§ Instruction:
Retype exactly the lines below, beginning with the first and ending with the line where "M['tube'] = glass_mat()" appears.

§ Raw data:
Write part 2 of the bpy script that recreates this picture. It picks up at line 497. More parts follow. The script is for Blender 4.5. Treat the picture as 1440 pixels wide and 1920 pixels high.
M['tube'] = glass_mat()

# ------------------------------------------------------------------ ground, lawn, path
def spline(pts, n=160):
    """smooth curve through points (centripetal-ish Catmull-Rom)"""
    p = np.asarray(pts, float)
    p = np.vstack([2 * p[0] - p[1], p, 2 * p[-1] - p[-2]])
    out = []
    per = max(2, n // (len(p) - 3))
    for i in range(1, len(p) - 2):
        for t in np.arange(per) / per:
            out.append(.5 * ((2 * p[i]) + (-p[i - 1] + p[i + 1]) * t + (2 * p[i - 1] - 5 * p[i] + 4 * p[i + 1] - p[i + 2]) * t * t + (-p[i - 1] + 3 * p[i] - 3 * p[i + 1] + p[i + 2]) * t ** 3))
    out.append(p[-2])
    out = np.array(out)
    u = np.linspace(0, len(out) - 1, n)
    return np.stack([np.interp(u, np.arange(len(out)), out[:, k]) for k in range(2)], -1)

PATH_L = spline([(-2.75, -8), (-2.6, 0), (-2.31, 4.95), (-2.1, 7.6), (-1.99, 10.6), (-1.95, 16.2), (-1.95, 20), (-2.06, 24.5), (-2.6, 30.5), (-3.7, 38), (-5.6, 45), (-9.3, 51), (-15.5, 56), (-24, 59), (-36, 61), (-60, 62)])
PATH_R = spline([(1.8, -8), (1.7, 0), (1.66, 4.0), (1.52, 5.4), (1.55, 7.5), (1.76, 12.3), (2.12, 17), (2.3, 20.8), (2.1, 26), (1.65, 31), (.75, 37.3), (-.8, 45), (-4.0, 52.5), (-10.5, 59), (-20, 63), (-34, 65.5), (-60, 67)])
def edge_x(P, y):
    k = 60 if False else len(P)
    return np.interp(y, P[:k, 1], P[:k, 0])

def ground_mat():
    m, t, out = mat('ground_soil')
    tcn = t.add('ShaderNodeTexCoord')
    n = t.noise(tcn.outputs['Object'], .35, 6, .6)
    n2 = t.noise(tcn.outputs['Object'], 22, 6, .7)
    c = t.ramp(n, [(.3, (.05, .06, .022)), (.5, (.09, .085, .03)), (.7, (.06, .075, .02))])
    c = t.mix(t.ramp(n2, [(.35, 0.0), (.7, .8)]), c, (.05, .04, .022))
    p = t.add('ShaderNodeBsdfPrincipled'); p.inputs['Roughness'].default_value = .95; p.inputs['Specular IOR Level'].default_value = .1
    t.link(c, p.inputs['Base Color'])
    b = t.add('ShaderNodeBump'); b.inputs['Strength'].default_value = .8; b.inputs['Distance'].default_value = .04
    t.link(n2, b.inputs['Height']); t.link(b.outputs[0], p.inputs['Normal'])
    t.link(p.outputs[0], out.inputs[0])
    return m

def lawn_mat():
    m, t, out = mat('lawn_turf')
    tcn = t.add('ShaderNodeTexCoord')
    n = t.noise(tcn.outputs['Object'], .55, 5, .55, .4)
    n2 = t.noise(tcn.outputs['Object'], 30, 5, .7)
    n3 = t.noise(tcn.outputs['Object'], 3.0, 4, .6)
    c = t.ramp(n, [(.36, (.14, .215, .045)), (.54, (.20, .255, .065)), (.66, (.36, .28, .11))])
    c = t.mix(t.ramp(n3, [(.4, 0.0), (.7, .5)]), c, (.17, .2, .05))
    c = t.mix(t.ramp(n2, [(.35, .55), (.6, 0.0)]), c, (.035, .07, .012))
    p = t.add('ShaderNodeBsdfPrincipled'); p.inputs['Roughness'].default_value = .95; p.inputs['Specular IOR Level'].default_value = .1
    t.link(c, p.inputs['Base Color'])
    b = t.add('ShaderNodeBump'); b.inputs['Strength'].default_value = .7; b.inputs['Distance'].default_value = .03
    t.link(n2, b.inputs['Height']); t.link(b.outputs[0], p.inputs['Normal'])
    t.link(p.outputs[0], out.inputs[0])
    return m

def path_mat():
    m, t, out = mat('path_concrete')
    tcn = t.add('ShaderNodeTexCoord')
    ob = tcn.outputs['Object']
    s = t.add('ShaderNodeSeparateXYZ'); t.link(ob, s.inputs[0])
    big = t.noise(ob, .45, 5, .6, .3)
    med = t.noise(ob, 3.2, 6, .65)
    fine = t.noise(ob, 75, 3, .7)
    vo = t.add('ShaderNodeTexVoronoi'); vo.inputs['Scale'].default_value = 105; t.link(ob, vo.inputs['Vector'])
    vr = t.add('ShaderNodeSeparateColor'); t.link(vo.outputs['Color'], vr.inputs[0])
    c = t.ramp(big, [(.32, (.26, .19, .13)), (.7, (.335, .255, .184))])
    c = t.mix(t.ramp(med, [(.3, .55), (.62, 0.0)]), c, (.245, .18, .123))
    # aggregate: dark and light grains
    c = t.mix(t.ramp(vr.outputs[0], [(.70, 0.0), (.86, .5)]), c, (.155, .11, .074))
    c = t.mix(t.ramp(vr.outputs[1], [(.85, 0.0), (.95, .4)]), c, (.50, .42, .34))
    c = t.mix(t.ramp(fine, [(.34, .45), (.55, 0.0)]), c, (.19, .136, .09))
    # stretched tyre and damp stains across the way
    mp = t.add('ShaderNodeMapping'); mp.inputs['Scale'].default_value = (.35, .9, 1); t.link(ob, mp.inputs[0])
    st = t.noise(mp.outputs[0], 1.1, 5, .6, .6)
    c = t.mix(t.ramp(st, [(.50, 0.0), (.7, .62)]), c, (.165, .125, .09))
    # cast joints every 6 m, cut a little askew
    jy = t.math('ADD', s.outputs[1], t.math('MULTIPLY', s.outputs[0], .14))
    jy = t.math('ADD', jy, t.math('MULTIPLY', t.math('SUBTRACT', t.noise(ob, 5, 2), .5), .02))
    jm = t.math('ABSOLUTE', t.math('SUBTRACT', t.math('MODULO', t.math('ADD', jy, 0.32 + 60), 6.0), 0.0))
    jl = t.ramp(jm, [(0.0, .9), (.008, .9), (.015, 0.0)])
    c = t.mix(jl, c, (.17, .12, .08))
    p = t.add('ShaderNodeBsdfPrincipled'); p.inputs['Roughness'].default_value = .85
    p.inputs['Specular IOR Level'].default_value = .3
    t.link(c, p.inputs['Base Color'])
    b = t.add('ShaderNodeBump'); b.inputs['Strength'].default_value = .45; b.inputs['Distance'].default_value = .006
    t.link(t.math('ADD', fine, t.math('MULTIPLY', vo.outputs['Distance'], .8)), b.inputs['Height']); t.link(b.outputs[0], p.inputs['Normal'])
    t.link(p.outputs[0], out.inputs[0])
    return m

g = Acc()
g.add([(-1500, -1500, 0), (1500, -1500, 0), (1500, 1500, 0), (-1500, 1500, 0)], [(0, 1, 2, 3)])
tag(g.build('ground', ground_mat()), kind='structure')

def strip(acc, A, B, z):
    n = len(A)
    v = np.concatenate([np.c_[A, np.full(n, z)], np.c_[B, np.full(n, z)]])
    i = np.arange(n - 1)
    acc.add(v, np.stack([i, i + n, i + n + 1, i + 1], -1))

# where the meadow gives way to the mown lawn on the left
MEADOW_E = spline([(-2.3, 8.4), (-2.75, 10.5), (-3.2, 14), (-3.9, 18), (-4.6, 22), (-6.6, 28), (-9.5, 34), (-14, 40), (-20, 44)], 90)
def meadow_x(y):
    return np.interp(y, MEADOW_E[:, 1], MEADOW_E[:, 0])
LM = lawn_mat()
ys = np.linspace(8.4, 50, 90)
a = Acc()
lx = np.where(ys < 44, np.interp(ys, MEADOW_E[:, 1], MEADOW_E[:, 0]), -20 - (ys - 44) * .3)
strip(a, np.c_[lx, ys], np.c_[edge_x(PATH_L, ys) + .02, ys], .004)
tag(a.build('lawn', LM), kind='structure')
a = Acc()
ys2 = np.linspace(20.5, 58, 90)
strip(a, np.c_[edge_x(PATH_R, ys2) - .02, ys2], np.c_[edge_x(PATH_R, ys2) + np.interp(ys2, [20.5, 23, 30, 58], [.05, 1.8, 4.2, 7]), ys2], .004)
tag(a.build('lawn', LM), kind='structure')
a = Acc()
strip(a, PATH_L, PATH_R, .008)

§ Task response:
Write part 2 of the bpy script that recreates this picture. It picks up at line 497. More parts follow. The script is for Blender 4.5. Treat the picture as 1440 pixels wide and 1920 pixels high.
M['tube'] = glass_mat()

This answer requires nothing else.